GENTLE READER: It is too soon to give up, if only because you admit the possibility that you may have done something that requires an apology. The question is, what?

Contrary to what you have been told, your other friends – at least some of them – do know what happened. They just (understandably) do not want to be put in the middle. Ask them again, one by one, until one confesses, reports your question back to your longtime friend or persuades you they truly don’t know. You will learn something that will inform you of what do next.

DEAR MISS MANNERS: My daughter moved to Europe several years ago and met a wonderful man, to whom she is now engaged. Her father and I are delighted.

They are likely to marry near their home in Europe so that their friends and his family can easily attend.
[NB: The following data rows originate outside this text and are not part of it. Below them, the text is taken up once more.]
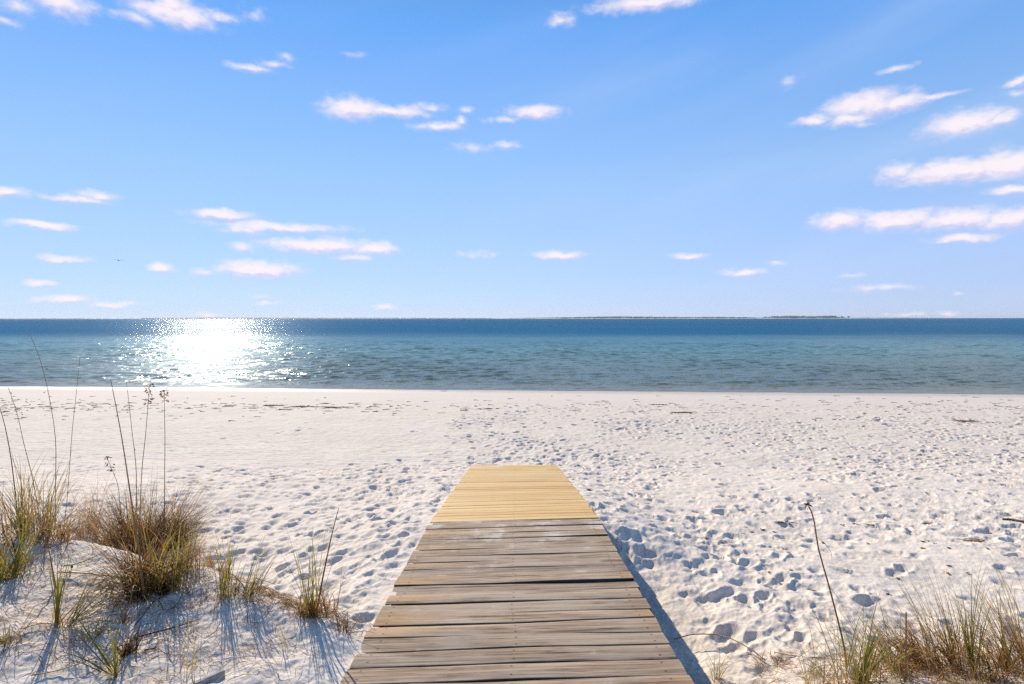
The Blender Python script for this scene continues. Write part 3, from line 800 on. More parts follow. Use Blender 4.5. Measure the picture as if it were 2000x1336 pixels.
# near right hummock
c, b = clump(1655, 1312, 'tall single brown stalk bent over at the tip standing before the white litter', cat='dead stalk', name='dead_stalk')
stem(c, [(1655, 1312), (1648, 1265), (1638, 1221), (1618, 1143), (1598, 1072), (1590, 1020), (1583, 997), (1577, 987), (1570, 984)], r0=.0055, r1=.0028, tint=.5, leaf=0)
mb = MB(); tip = over(1576, 985, b.y); mb.tube([tip - Vector((.012, 0, 0)), tip + Vector((.012, 0, 0))], .004, .003, .2)
for k in range(5): mb.spikelet(tip, (random.uniform(-1, 1), random.uniform(-.5, .5), random.uniform(-.6, .2)), .03, .01, .2)
mb.build('seed_head', M_SEED, c)
mb = MB()
for a_, z_ in (((1596, 1050), (1610, 1062)), ((1617, 1143), (1626, 1155))):
    q0 = over(a_[0], a_[1], b.y); q1 = over(z_[0], z_[1], b.y); q2 = q1 + Vector((.035, .0, -.05)); q3 = q2 + Vector((.005, 0, -.05))
    mb = MB(); mb.ribbon(smooth_line([q0, q1, q2, q3]), Vector((0, 1, 0)), .006, .25); mb.build('dry_leaf', M_DRY, c)
c, b = clump(1767, 1334, 'thick light brown broken reed standing upright among the right hand grasses', cat='dead stalk', name='dead_stalk')
stem(c, [(1767, 1334), (1768, 1290), (1769, 1240), (1769, 1197)], r0=.0052, r1=.0042, tint=.7)
clump(1672, 1345, 'yellow green grass clump with broad blades arching right beside the white litter',
    green=[dict(n=30, L=(.3, .55), lean=.25, droop=.5, w=.005, rad=.09, tint=(.25, 1)),
           dict(n=14, L=(.3, .4), lean=.85, az=.45, spread=.12, droop=.35, w=.009, rad=.03, tint=(.25, .85), off=(.02, 0, 0)),
           dict(n=22, L=(.25, .45), lean=.5, az=2.4, spread=.5, droop=.8, w=.004, rad=.08, tint=(.4, 1))],
    dry=[dict(n=40, L=(.2, .4), lean=.7, droop=1.3, w=.003, rad=.14, tint=(.3, .9))])
clump(1740, 1322, 'loose olive and tan grass clump leaning left behind the broken reed',
    green=[dict(n=50, L=(.25, .5), lean=.55, az=2.5, spread=.5, droop=.4, w=.0045, rad=.1, tint=(.4, 1))],
    dry=[dict(n=60, L=(.18, .4), lean=.6, droop=.7, w=.0038, rad=.18, tint=(.4, .95)), dict(n=40, L=(.15, .3), lean=.9, droop=1.2, w=.003, rad=.16, tint=(.3, .9))])
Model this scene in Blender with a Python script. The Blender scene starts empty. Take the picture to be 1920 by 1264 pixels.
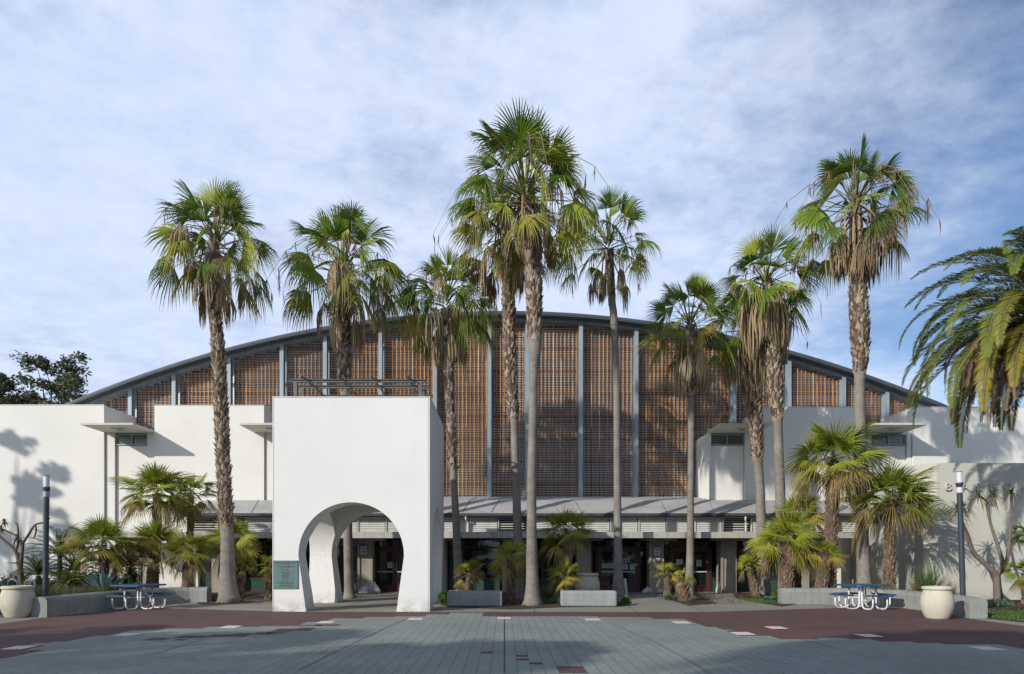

Of course, we will, too.

The rest of our family and friends live in the U.S. I think destination weddings are an imposition, and we’re happy to host a reception near our home. However, several people have already told us they’re eager to attend a wedding in Europe.

How do I sort this? I can’t envision sending a wedding invitation with check boxes indicating “preferred destination.” Should I call/email/text guests beforehand to explain the situation? That seems weird.

GENTLE READER: A wedding near the bridal couple’s home is not a destination wedding, but Miss Manners takes your point that the travel may be difficult or impossible for some.

Issue the invitations as you would if your daughter were getting married next door, but let people know that you will be throwing a reception in the future for those who are not traveling. This will spare your daughter from having her guests vote on her nuptials. Some people will still have to be invited to both, but as the latter is usually less formal, this will presumably not be a hardship.